Wrapping up our trip, we traveled downtown to the Cotton Museum at the Memphis Cotton Exchange. With exhibits linking the dark history of the Delta to the empire-making story of King Cotton, the museum takes a thoughtful look at its region, warts and all. While other visitors walked the magnificent room where an elite group of wealthy, white traders once stood at the center of the global cotton economy, I stood staring up at a wall-to-wall pricing board which once served as a minute-by-minute exchange index. Suddenly a succession of begats coalesced in my head.

I thought of the great brown river one block away, and how it begat the rich soil so pivotal to the Delta's history. I saw that soil--and with it the Delta climate--through the eyes of the first planters who had realized its cotton-producing perfection. And I realized how King Cotton, a high maintenance crop if ever there was one, had helped begat, first slavery, then a post-Civil War sharecropping system which was nearly equal in its despotism. Finally, I linked that sharecropping system and its legendary hardships to the blues music Mom and I had traveled to find.

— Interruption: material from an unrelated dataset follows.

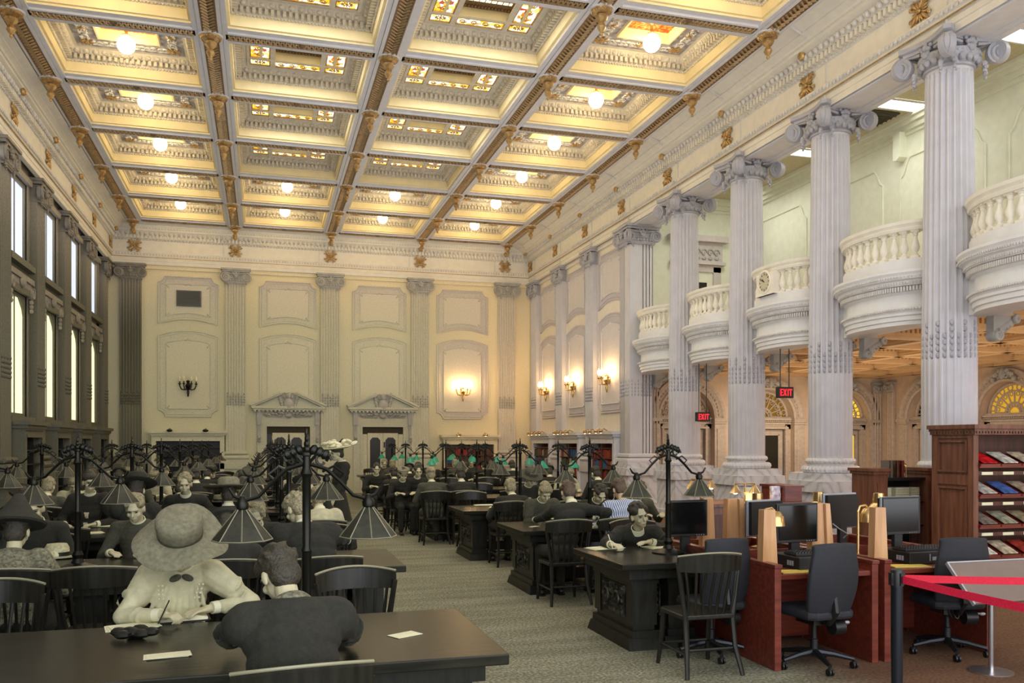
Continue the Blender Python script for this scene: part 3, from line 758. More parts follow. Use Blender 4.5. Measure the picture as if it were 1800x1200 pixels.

The Delta offers a prime example of what one could call the nowhere else and not again factor--where a combination of dynamic forces including geography, technology, economy, and living, breathing human beings collide and produce a unique cultural strain, in this case, the Cotton Kingdom, its horrors and its triumphs. In other places, similar confluences create lasting masterpieces of other varieties, but in the Delta it's the blues. Nowhere else and not again we repeated on our drive back north. The Mississippi Delta casts one special spell.